Question: What research then went into writing Half The World In Winter?

Maggie Joel: A huge amount! Half the World in Winter is set in London in 1880-81. Going back that far in to the past demands research if you want to be authentic. I read a stack of books on every-day life in late Victorian London, on the war in South Africa and on railways and train crashes from the period, plus archive copies of The Times. I researched the houses, the fashion, studied etiquette books – anything I could get my hands on. And the research is not just about creating an authentic feel for your story, it often throws up all sorts of ideas and revelations that feed into the story.


Question: How much of your inspiration comes from real life and real people?
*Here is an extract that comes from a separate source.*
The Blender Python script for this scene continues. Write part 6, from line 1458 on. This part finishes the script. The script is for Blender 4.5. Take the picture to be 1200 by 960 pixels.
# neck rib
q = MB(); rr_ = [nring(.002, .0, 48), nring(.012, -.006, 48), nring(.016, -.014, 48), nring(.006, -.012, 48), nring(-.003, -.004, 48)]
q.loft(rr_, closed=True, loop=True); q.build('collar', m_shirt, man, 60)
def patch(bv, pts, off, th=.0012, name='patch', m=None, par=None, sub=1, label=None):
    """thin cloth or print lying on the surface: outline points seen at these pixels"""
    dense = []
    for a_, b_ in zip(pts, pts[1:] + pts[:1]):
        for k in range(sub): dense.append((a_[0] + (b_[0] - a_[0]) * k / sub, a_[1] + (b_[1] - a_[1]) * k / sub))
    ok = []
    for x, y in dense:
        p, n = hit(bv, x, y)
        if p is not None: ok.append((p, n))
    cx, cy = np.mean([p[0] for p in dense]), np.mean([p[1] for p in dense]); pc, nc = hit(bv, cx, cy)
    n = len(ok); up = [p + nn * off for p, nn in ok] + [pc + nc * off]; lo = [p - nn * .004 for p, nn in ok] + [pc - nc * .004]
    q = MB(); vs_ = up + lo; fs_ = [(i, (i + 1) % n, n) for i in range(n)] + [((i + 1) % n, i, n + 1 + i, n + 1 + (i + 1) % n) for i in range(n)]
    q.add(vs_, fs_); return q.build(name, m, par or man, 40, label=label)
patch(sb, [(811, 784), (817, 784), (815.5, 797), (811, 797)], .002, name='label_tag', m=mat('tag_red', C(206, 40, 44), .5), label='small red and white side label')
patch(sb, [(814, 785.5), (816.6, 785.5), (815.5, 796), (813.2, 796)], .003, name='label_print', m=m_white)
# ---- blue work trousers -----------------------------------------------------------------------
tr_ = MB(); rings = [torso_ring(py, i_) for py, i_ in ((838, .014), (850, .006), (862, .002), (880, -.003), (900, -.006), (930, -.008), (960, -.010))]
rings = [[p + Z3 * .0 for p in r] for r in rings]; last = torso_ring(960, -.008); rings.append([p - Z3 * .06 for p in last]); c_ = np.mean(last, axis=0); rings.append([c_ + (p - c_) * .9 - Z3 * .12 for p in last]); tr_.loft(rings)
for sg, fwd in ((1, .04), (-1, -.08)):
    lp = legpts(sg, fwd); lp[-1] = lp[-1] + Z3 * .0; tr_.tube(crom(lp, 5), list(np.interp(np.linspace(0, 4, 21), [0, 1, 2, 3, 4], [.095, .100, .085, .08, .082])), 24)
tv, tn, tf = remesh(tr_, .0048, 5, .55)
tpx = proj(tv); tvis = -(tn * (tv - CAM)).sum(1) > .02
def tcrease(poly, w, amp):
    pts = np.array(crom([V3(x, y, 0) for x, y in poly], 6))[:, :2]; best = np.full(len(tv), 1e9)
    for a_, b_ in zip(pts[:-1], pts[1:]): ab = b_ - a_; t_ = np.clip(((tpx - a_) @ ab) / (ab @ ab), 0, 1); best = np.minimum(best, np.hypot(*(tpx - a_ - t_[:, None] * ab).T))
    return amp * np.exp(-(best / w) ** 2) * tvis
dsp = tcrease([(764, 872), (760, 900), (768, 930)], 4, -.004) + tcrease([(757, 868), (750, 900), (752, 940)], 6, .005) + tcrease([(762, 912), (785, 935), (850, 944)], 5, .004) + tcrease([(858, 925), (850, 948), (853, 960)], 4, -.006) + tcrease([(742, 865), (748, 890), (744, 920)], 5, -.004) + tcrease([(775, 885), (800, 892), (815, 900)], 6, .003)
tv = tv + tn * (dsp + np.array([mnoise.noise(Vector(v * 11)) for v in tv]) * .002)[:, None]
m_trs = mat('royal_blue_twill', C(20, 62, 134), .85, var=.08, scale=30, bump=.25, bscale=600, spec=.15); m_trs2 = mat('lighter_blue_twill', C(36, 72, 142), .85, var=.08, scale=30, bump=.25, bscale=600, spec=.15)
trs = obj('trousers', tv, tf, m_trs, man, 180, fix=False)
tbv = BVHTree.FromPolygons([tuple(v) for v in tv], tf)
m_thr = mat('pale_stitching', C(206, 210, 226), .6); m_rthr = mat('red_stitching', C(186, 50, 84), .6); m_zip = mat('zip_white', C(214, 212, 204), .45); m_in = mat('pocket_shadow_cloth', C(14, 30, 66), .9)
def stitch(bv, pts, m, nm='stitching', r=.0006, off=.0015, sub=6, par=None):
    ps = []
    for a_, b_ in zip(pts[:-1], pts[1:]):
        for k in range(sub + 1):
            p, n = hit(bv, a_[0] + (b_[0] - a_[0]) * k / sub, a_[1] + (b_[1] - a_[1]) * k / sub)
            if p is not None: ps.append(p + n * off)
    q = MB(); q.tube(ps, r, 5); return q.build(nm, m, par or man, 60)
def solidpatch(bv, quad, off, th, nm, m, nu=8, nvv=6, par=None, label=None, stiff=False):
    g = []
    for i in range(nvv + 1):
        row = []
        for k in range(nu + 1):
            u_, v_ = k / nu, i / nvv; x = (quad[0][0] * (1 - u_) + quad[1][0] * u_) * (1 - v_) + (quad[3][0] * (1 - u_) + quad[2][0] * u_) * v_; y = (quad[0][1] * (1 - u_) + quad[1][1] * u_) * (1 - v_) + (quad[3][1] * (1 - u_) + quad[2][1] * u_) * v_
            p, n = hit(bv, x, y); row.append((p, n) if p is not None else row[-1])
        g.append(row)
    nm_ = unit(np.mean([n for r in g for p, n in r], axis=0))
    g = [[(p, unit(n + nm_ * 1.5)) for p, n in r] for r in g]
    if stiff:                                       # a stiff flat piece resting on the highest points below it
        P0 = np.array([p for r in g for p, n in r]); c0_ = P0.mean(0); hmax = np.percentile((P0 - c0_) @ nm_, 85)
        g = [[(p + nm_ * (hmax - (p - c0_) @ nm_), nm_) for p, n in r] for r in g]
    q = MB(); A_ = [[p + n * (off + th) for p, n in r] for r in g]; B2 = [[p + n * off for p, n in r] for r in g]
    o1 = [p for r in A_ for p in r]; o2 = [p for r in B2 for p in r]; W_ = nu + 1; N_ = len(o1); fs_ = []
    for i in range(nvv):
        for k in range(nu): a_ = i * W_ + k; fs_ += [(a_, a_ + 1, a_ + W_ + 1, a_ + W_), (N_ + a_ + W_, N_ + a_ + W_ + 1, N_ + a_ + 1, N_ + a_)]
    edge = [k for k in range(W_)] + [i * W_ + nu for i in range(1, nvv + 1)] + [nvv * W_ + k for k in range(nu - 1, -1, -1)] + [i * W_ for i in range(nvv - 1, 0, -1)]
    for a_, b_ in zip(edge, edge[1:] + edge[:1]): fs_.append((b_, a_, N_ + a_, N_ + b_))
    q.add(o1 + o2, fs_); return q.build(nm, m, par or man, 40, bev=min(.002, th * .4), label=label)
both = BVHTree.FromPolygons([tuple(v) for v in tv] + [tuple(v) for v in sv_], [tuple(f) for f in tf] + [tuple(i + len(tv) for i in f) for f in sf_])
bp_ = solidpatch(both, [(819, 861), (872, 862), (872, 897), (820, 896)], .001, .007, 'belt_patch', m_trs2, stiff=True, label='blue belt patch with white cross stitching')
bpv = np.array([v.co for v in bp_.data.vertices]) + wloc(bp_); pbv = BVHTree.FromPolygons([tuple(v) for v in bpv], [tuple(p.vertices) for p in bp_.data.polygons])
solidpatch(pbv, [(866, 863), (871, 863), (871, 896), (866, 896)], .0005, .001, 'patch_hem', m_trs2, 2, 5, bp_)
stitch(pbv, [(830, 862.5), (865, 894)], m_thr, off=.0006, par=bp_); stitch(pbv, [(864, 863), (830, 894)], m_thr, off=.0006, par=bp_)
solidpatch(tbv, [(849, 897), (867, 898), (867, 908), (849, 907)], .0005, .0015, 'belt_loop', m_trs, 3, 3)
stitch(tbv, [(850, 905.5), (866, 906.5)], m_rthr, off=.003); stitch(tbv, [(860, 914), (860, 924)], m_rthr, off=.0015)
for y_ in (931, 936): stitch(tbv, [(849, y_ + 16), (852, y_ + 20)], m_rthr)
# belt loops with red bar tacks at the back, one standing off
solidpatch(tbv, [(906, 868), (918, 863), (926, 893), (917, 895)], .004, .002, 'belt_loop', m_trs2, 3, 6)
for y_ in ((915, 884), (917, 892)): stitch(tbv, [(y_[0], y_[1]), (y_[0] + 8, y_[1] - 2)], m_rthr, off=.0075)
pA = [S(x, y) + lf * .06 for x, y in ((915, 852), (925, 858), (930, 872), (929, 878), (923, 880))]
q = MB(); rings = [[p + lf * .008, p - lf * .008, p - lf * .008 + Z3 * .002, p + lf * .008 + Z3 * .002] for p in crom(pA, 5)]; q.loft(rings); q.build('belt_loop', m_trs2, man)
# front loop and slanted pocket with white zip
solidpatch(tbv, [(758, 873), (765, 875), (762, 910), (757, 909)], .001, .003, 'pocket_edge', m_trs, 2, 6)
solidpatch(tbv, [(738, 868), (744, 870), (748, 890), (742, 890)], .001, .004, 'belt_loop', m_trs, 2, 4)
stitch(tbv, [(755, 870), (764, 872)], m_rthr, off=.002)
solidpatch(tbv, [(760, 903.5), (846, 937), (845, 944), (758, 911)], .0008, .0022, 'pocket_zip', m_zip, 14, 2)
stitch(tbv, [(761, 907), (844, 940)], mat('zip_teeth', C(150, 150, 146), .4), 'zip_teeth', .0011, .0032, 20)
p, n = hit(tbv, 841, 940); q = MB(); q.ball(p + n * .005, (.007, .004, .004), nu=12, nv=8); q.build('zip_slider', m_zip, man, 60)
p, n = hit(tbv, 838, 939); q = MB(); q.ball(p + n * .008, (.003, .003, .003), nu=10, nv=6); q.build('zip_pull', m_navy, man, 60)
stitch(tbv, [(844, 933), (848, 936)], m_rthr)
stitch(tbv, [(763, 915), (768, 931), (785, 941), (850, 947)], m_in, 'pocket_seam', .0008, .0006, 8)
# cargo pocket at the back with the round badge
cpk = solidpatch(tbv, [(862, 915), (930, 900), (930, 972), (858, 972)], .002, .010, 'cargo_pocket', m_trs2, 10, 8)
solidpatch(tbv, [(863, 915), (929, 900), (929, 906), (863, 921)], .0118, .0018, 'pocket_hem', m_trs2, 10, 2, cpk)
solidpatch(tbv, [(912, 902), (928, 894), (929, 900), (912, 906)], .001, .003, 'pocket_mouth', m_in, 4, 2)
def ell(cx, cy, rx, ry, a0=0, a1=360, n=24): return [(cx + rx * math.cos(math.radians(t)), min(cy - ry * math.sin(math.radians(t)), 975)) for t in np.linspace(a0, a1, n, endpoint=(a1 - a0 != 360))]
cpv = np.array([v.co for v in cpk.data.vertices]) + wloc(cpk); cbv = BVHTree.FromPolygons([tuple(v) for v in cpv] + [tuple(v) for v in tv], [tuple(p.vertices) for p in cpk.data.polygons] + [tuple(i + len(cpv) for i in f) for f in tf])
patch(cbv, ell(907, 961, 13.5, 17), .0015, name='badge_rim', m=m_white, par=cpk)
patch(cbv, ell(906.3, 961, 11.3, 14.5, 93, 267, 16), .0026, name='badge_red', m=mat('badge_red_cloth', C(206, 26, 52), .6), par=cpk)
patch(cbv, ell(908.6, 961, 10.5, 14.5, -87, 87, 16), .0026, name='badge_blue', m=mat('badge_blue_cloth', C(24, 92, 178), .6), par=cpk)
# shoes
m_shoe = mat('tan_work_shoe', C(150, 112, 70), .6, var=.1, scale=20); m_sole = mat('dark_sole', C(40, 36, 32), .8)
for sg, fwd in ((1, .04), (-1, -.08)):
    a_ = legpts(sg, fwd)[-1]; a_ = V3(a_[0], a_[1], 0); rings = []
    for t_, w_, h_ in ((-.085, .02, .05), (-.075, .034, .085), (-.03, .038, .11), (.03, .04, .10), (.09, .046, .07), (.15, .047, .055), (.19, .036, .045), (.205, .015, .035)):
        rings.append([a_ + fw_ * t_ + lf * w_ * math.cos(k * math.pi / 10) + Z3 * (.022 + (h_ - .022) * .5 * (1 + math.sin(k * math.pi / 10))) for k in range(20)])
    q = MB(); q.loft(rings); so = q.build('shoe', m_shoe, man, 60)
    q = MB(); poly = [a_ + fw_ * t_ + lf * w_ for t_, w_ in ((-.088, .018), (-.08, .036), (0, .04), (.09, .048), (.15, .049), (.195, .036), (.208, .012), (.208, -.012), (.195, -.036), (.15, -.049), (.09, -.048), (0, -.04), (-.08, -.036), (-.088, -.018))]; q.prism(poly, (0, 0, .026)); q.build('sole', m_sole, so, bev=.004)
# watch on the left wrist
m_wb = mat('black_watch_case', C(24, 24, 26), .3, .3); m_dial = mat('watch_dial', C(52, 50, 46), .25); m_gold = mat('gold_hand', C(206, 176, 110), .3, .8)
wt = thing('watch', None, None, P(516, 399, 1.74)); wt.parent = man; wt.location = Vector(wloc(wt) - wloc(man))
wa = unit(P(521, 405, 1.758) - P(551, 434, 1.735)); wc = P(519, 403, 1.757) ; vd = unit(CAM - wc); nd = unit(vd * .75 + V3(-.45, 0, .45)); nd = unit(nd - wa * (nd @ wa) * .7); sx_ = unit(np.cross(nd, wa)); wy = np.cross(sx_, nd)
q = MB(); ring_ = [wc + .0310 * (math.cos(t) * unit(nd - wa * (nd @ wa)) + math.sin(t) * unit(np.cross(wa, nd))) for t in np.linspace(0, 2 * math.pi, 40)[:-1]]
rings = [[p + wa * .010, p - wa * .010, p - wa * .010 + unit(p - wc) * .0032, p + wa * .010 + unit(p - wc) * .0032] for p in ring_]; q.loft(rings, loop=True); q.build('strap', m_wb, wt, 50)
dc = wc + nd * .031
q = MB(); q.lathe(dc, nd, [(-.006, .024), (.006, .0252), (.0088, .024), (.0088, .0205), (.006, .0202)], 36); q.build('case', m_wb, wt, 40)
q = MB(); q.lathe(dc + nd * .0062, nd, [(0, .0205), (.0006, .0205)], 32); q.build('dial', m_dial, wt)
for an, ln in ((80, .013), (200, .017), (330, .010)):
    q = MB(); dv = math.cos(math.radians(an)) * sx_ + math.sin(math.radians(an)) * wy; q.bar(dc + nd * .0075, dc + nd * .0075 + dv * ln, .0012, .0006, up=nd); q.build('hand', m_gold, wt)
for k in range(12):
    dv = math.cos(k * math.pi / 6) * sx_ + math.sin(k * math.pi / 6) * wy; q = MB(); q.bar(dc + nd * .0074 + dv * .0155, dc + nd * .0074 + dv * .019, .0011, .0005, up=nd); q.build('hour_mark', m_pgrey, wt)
Maggie Joel: The two incidents I described above are taken from real life so yes, that certainly inspired me. But I don't take inspiration from my own life or from people I actually know – that would be far too dull, and too restrictive, somehow. Inventing people and incidents is the stuff of fiction.


Question: What is the best thing about creating the Jarmyn family?

Maggie Joel: They tell my story for me and I love them for that. I have created a late Victorian family who reflect all that that period in history means but they also question it. They are of their time but they are still like us - merely separated by a hundred-odd years. My novel is set in nineteenth century London and is steeped in the conventions and atmosphere of that time. One of the challenges of writing this book was the evocation of the sounds, sights and rhythms of late Victorian life. Through the Jarmyn family I have attempted to establish the attitudes of the day and the events that concerned people at the time.


Question: What's next, for you?

Maggie Joel: I'm about 50,000 words into a new novel. It's set partly in the Second World War, a period I briefly visited in my first book, The Past and Other Lies. Writing in a wartime setting helps me, as a writer, because the tension is already there, your characters already have something at stake – their own survival.